One of the projects Devreaux Baker will pursue as Mendocino County’s first Poet Laureate is publishing an anthology of Mendocino County Women Poets, Spirit of Place, Volume II to follow the Mendocino Women Poets Anthology; Wood, Water, Air and Fire which was published in 1999 and which she also helped edit. 

The new Poet Laureate will be formally acknowledged at the Mendocino County Board of Supervisors meeting on June 4th. At the 49th anniversary and 19th consecutive revival of the Mendocino Spring Poetry Celebration on Sunday, June 16, 2024, Devreaux Baker will be “crowned” by the poetry community at Mendocino High School. 

At this time we would also like to acknowledge some of the historic shoulders that our current poetry community stands upon: Mary Norbert Korte and ruth weiss (who both died too soon to be honored as our Poet Laureate), Sharon Doubiago (whose health doesn’t allow her to travel here anymore), Dan Roberts (whose health didn’t allow him to pursue his Poet Laureate nomination), and two poets who in the last few months have left this life, Gordon Black (KZYX programmer, and for many years the principal convener of the annual Mendocino Spring Poetry Celebration) and Bill Bradd. 

For interviews, to schedule readings, or more information on the Mendocino County Poet Laureate Program contact Devreaux at You can also find Devreaux at

The Mendocino Poet Laureate Committee is Michael Riedell (former Ukiah Poet Laureate, District 2), Blake More (Point Arena Poet Laureate, District 5), Larry Felson (District 4), and Kirk Lumpkin (District 3).

Big River Adagio

Twilight at Big River beach and pelicans are circling tidal pools
searching for a safe place to drift and dream in the coming dark.

Anxious to empty the day’s thoughts and leave them as footprints
to be washed out to sea, I walk barefoot on the sand.

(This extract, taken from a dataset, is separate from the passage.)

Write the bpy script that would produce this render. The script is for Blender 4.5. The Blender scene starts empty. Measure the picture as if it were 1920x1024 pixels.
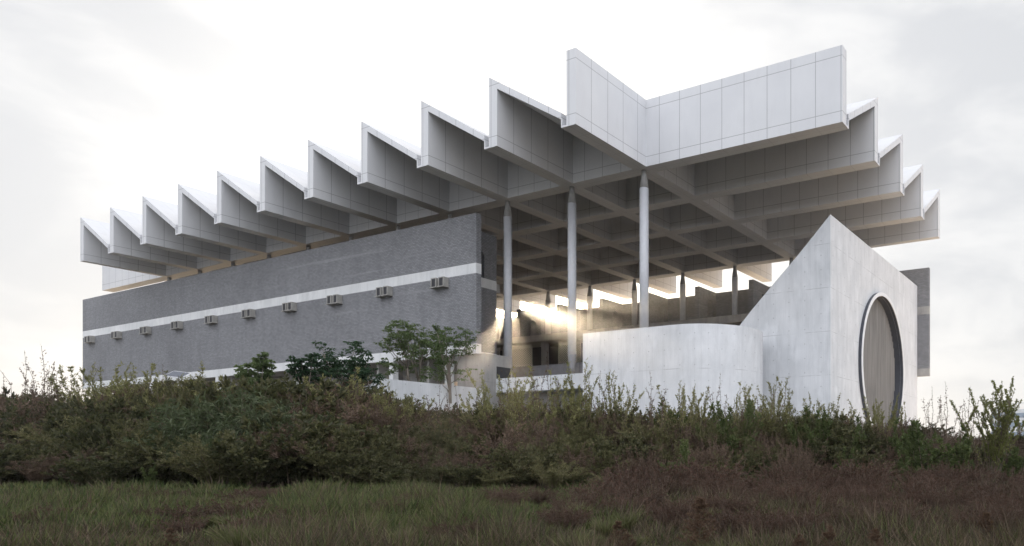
import bpy, bmesh, math, random
import numpy as np
from mathutils import Vector
S = bpy.context.scene
C = S.collection
R = math.radians
# ------------------------------------------------------------------ camera
# building frame: world X = across the front (to the right), Y = into the building, Z = up, z 0 = eye level of the photographer
FPX, X0, Y0, YAW = 1351.785, 1366.812, 847.842, 1.0757698
CX, CY = 26.4513, -37.8875
cam = bpy.data.cameras.new("camera")
co = bpy.data.objects.new("camera", cam)
C.objects.link(co)
co.location = (CX, CY, 0)
co.rotation_euler = (R(90), 0, R(28.36293))
cam.sensor_width = 36
cam.lens = FPX / 1920 * 36
cam.shift_x = (960 - X0) / 1920
cam.shift_y = (Y0 - 512) / 1920
cam.clip_end = 6000
S.camera = co
S.render.resolution_x = 1024
S.render.resolution_y = 546
# ------------------------------------------------------------------ light
SUN = Vector((-0.7386, 0.7377, 0.21)).normalized()
elev = math.asin(SUN.z)
azim = math.atan2(SUN.x, SUN.y)          # clockwise from +Y
world = bpy.data.worlds.new("World")
S.world = world
world.use_nodes = True
wn, wl = world.node_tree.nodes, world.node_tree.links
wn.clear()
def N(nt, t, **k):
    n = nt.nodes.new(t)
    for a, b in k.items():
        setattr(n, a, b)
    return n
wt = world.node_tree
out = N(wt, 'ShaderNodeOutputWorld')
bg = N(wt, 'ShaderNodeBackground')
wl.new(bg.outputs[0], out.inputs[0])
bg.inputs['Strength'].default_value = 0.1
sky = N(wt, 'ShaderNodeTexSky', sky_type='NISHITA', sun_disc=False)
sky.sun_elevation = elev
sky.sun_rotation = azim
sky.air_density = 1.0; sky.dust_density = 2.5; sky.ozone_density = 1.0
tc = N(wt, 'ShaderNodeTexCoord')
def cloud_noise(scale, zscale, detail, lo, hi, off):
    mp = N(wt, 'ShaderNodeMapping')
    mp.inputs['Scale'].default_value = (1, 1, zscale)
    mp.inputs['Location'].default_value = off
    wl.new(tc.outputs['Generated'], mp.inputs[0])
    nz = N(wt, 'ShaderNodeTexNoise')
    nz.inputs['Scale'].default_value = scale
    nz.inputs['Detail'].default_value = detail
    nz.inputs['Roughness'].default_value = 0.55
    nz.inputs['Distortion'].default_value = 0.35
    wl.new(mp.outputs[0], nz.inputs['Vector'])
    mr = N(wt, 'ShaderNodeMapRange', interpolation_type='SMOOTHSTEP')
    mr.inputs[1].default_value = lo; mr.inputs[2].default_value = hi
    wl.new(nz.outputs[0], mr.inputs[0])
    return mr.outputs[0]
c1 = cloud_noise(3.6, 2.6, 8, 0.38, 0.62, (.9, 2.4, 0.2))
ramp = N(wt, 'ShaderNodeMix', data_type='RGBA')
wl.new(c1, ramp.inputs[0])
ramp.inputs[6].default_value = (5.6, 5.72, 5.95, 1)    # thin grey cloud
ramp.inputs[7].default_value = (7.0, 7.03, 7.08, 1)      # bright white cloud
veil = N(wt, 'ShaderNodeMix', data_type='RGBA')
veil.inputs[0].default_value = 0.94
wl.new(sky.outputs[0], veil.inputs[6]); wl.new(ramp.outputs[2], veil.inputs[7])
# bright veil of thin cloud round the sun
dt = N(wt, 'ShaderNodeVectorMath', operation='DOT_PRODUCT')
nrm = N(wt, 'ShaderNodeVectorMath', operation='NORMALIZE')
wl.new(tc.outputs['Generated'], nrm.inputs[0])
wl.new(nrm.outputs[0], dt.inputs[0])
dt.inputs[1].default_value = SUN
def lobe(power, amp, col):
    mx = N(wt, 'ShaderNodeMath', operation='MAXIMUM'); mx.inputs[1].default_value = 0.0
    wl.new(dt.outputs['Value'], mx.inputs[0])
    pw = N(wt, 'ShaderNodeMath', operation='POWER'); pw.inputs[1].default_value = power
    wl.new(mx.outputs[0], pw.inputs[0])
    sc = N(wt, 'ShaderNodeVectorMath', operation='SCALE')
    sc.inputs[0].default_value = [c * amp for c in col]
    wl.new(pw.outputs[0], sc.inputs['Scale'])
    return sc.outputs[0]
acc = veil.outputs[2]
# added bright lobe in the unseen sky behind the camera, brightens the facades
d2 = N(wt, 'ShaderNodeMath', operation='MULTIPLY_ADD', use_clamp=True); d2.inputs[1].default_value = 1.0; d2.inputs[2].default_value = .0
dv = N(wt, 'ShaderNodeVectorMath', operation='DOT_PRODUCT'); wl.new(nrm.outputs[0], dv.inputs[0])
dv.inputs[1].default_value = Vector((.55, -.62, .62)).normalized()
wl.new(dv.outputs['Value'], d2.inputs[0])
s2 = N(wt, 'ShaderNodeVectorMath', operation='SCALE'); s2.inputs[0].default_value = (10.8, 11.2, 12.3)
wl.new(d2.outputs[0], s2.inputs['Scale'])
a2 = N(wt, 'ShaderNodeVectorMath', operation='ADD'); wl.new(acc, a2.inputs[0]); wl.new(s2.outputs[0], a2.inputs[1])
acc = a2.outputs[0]
for p, a, c in ((4, .9, (1, .98, .95)), (30, 9, (1, .93, .8)), (900, 300, (1, .85, .6)), (20000, 9000, (1, .85, .6))):
    ad = N(wt, 'ShaderNodeVectorMath', operation='ADD')
    wl.new(acc, ad.inputs[0]); wl.new(lobe(p, a, c), ad.inputs[1])
    acc = ad.outputs[0]
wl.new(acc, bg.inputs['Color'])
sl = bpy.data.lights.new("sun", 'SUN')
sl.energy = 5.0; sl.angle = R(0.5); sl.color = (1, .79, .54)
so = bpy.data.objects.new("sun", sl)
C.objects.link(so)
so.rotation_euler = (-SUN).to_track_quat('-Z', 'Y').to_euler()
S.view_settings.view_transform = 'Standard'
S.view_settings.look = 'None'
S.view_settings.exposure = 0.38
S.view_settings.gamma = 1
S.render.engine = 'CYCLES'
S.cycles.max_bounces = 8
S.cycles.diffuse_bounces = 6
# ------------------------------------------------------------------ helpers
def ray(px, py=Y0):
    d = np.array([(px - X0) / FPX, 1.0, -(py - Y0) / FPX])
    cy, sy = math.cos(YAW), math.sin(YAW)
    a = (-sy, cy); b = (cy, sy)
    return -(d[0]*a[0] + d[1]*a[1]), d[0]*b[0] + d[1]*b[1], d[2]
def at(px, D, z=0.0):          # where a sight line of the photo meets camera depth D
    r = ray(px)
    return CX + r[0]*D, CY + r[1]*D, z
def depth(x, y):
    cy, sy = math.cos(YAW), math.sin(YAW)
    dx, dy = x - CX, y - CY
    return -dx*cy + dy*sy
def lateral(x, y):
    cy, sy = math.cos(YAW), math.sin(YAW)
    dx, dy = x - CX, y - CY
    return dx*sy + dy*cy
def tag(o, label=None, cat=None, group=None, kind=None):
    if label: o['label'] = label
    if cat: o['category'] = cat
    if group: o['group'] = group
    if kind: o['kind'] = kind
    return o
def empty(name, loc, label, cat, group=None):
    o = bpy.data.objects.new(name, None)
    C.objects.link(o); o.location = loc
    o.empty_display_size = 0.3
    return tag(o, label, cat, group)
class MB:
    def __init__(s): s.v = []; s.f = []; s.sm = []
    def poly(s, vs, fs, smooth=False):
        k = len(s.v); s.v += [tuple(map(float, p)) for p in vs]
        s.f += [tuple(k + i for i in f) for f in fs]; s.sm += [smooth]*len(fs)
    def bx(s, x0, x1, y0, y1, z0, z1, skip=''):
        x0, x1 = min(x0, x1), max(x0, x1); y0, y1 = min(y0, y1), max(y0, y1)
        vs = [(x0,y0,z0),(x1,y0,z0),(x1,y1,z0),(x0,y1,z0),(x0,y0,z1),(x1,y0,z1),(x1,y1,z1),(x0,y1,z1)]
        F = {'b':(0,3,2,1),'t':(4,5,6,7),'f':(0,1,5,4),'k':(2,3,7,6),'r':(1,2,6,5),'l':(3,0,4,7)}
        s.poly(vs, [q for k, q in F.items() if k not in skip])
    def prism(s, pts, axis, a, b):      # pts 2D outline; axis 'x': pts=(y,z) ; axis 'y': pts=(x,z) ; axis 'z': pts=(x,y)
        def P(p, t):
            return (t, p[0], p[1]) if axis == 'x' else ((p[0], t, p[1]) if axis == 'y' else (p[0], p[1], t))
        n = len(pts)
        s.poly([P(p, a) for p in pts] + [P(p, b) for p in pts],
               [tuple(range(n)), tuple(range(2*n-1, n-1, -1))] + [(i, (i+1) % n, n+(i+1) % n, n+i) for i in range(n)])
    def tube(s, pts, rad, n=6, cap=True, smooth=True):
        pts = [Vector(p) for p in pts]
        base = len(s.v); vs = []
        for i, p in enumerate(pts):
            d = (pts[min(i+1, len(pts)-1)] - pts[max(i-1, 0)]).normalized()
            u = d.orthogonal().normalized() if abs(d.z) < .99 else Vector((1, 0, 0))
            w = d.cross(u).normalized(); u = w.cross(d)
            r = rad[i] if hasattr(rad, '__len__') else rad
            for k in range(n):
                t = 2*math.pi*k/n
                vs.append(p + (u*math.cos(t) + w*math.sin(t))*r)
        fs = []
        for i in range(len(pts)-1):
            for k in range(n):
                fs.append((i*n+k, i*n+(k+1) % n, (i+1)*n+(k+1) % n, (i+1)*n+k))
        s.poly(vs, fs, smooth)
        if cap:
            s.f += [tuple(base + k for k in range(n))[::-1], tuple(base + (len(pts)-1)*n + k for k in range(n))]
            s.sm += [False, False]
    def build(s, name, mat, parent=None, fix=True, loc=(0, 0, 0)):
        me = bpy.data.meshes.new(name)
        me.from_pydata(s.v, [], s.f)
        me.polygons.foreach_set('use_smooth', s.sm)
        if fix:
            bm = bmesh.new(); bm.from_mesh(me)
            bmesh.ops.recalc_face_normals(bm, faces=bm.faces)
            bm.to_mesh(me); bm.free()
        me.materials.append(mat); me.update()
        o = bpy.data.objects.new(name, me); C.objects.link(o)
        o.location = loc
        if parent: o.parent = parent
        return o
# ------------------------------------------------------------------ materials
def newmat(name, rough=.8, spec=.3):
    m = bpy.data.materials.new(name); m.use_nodes = True
    nt = m.node_tree; b = nt.nodes['Principled BSDF']
    b.inputs['Roughness'].default_value = rough
    b.inputs['Specular IOR Level'].default_value = spec
    return m, nt, b
def pos(nt):
    return N(nt, 'ShaderNodeNewGeometry').outputs['Position']
def noise(nt, vec, scale, detail=4, rough=.55, sc3=None, ctr=None):
    if sc3:
        mp = N(nt, 'ShaderNodeMapping'); mp.inputs['Scale'].default_value = sc3
        nt.links.new(vec, mp.inputs[0]); vec = mp.outputs[0]
    n = N(nt, 'ShaderNodeTexNoise'); n.inputs['Scale'].default_value = scale
    n.inputs['Detail'].default_value = detail; n.inputs['Roughness'].default_value = rough
    nt.links.new(vec, n.inputs['Vector'])
    return n.outputs[0]
def mrange(nt, v, a, b, c, d, smooth=False):
    m = N(nt, 'ShaderNodeMapRange')
    if smooth: m.interpolation_type = 'SMOOTHSTEP'
    nt.links.new(v, m.inputs[0])
    for i, x in enumerate((a, b, c, d)): m.inputs[i+1].default_value = x
    return m.outputs[0]
def math_(nt, op, a, b=None, clamp=False):
    m = N(nt, 'ShaderNodeMath', operation=op, use_clamp=clamp)
    for i, x in enumerate((a, b)):
        if x is None: continue
        if isinstance(x, (int, float)): m.inputs[i].default_value = x
        else: nt.links.new(x, m.inputs[i])
    return m.outputs[0]
def mixc(nt, fac, a, b, blend='MIX'):
    m = N(nt, 'ShaderNodeMix', data_type='RGBA', blend_type=blend)
    if isinstance(fac, (int, float)): m.inputs[0].default_value = fac
    else: nt.links.new(fac, m.inputs[0])
    for i, x in ((6, a), (7, b)):
        if isinstance(x, tuple): m.inputs[i].default_value = (*x, 1)
        else: nt.links.new(x, m.inputs[i])
    return m.outputs[2]
def bump(nt, b, h, strength, dist):
    bm_ = N(nt, 'ShaderNodeBump'); bm_.inputs['Strength'].default_value = strength
    bm_.inputs['Distance'].default_value = dist
    nt.links.new(h, bm_.inputs['Height']); nt.links.new(bm_.outputs[0], b.inputs['Normal'])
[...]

The light is filled

with that soft familiar voice that acts as intermediary between night and day
but I feel the old sorrow for no reason that rises and falls in sea wind

and seems to permeate the air and belong to this rocky shore and in belonging
to the shore also belongs to me. I think of the family of all of us walking together 

like this through twilight, opening some long-lost book of the dead trying
to make sense of the senseless puzzle that is the violent history that permeates

our lives, until all the diverse pieces of that puzzle are drawn to fit themselves
back together and abide with this other uncanny feeling of something forever lost

or disappearing all around us. It is the lay of the storm-washed rocks at the edge
of the cliffs that offer solace in their abiding grace on the margins of water and land

that can suddenly bring me to my knees and remind me there is still time
to be a part of the cartography of surprising possibilities in this lowering dark.

I can sit awhile and allow the voices from the past and present to create a tapestry
of lives that offer comfort in this cold Pacific air and perhaps like the pelicans,

seek a haven, quiet my questions of why or what for, by drifting into the space
that time offers, in the folds of her dark blue tent.